Providing more education dollars for poor children used to be an issue dear to the unions' hearts. Yet their criticism of WSF unwillingly revealed today's primary goal: More money, period. As NEA President Reg Weaver wrote in a letter to the New York Times, "The answer is not to carve up the pie so some schools get a bigger piece. We need to make the whole pie bigger."
The unions yearn to shift the debate from "equity" to "adequacy" and from "fairer funding" to "more funding." Indeed, some of their comments make it sound like the equity problem has already been solved. EdWize--the blog of the United Federation of Teachers (AFT's New York City affiliate)--argues that Title I's need-determined supplements and weighted state and district formulas are sufficient to address problems of inequitable funding. But the problem is the money hits a dam at the district level. From there, it flows into a complex maze of tributaries--staffing ratios, funds for buildings, or whatever formulas the districts use--and never trickles down to the students who really need it. Even Title I includes a loophole that drives funds away from poor schools by ignoring the vast differences in teacher seniority (and thus salaries) from campus to campus. In a typical city, poor students still attend schools that receive many thousands of dollars less than those across town.
WSF is also designed to empower school leaders--to give them the ability to make decisions without relying on central-office bureaucrats. In other words, it cuts through red tape and allows people closer to kids to make important decisions. Teachers should love this idea--and many of them do--but their unions seem to think otherwise.

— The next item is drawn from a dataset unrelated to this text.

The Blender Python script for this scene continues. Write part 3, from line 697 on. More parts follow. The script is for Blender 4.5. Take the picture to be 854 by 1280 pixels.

EdWize worries that WSF will "give principals an incentive to ‘buy' cheap teachers in order to divert more funds to [their] pet programs or people." On the contrary, principals would be motivated to spend money more wisely than districts do now. Why? Because principals are held accountable under state and federal law for their schools' progress. More likely than EdWize's alarmist prediction is that principals would pay more for highly qualified teachers. And that action--while not good for the few teachers who coast through the year without really teaching--would increase overall teacher pay in hard-to-staff schools.
WSF also makes education funding more transparent. The government has managed to track the secret financial transactions of suspected terrorists all over the world, but it can't tell you how much the public school down the street spends on its students. A simplified funding system would remedy this. Perhaps union leaders aren't eager for the education system's bloat to be more readily apparent--and for the world to clearly see how much they take off the top of their members' five-figure incomes to pay their own six-figure salaries.
But the union's biggest fear is that Weighted Student Funding would pave the way for a voucher system. EdWize asks, "So is this vouchers redux--via a Trojan horse?" By that logic, they should oppose homework because it could pave the way for home schooling.
We know where the unions stand. But we don't think students, parents, or most teachers stand with them. That's why innovative ideas such as WSF command bipartisan support. And that's why if unions don't change their defeatist tune, they're going to fade into obsolescence. Storm clouds, no matter how foreboding, always dissipate in the end.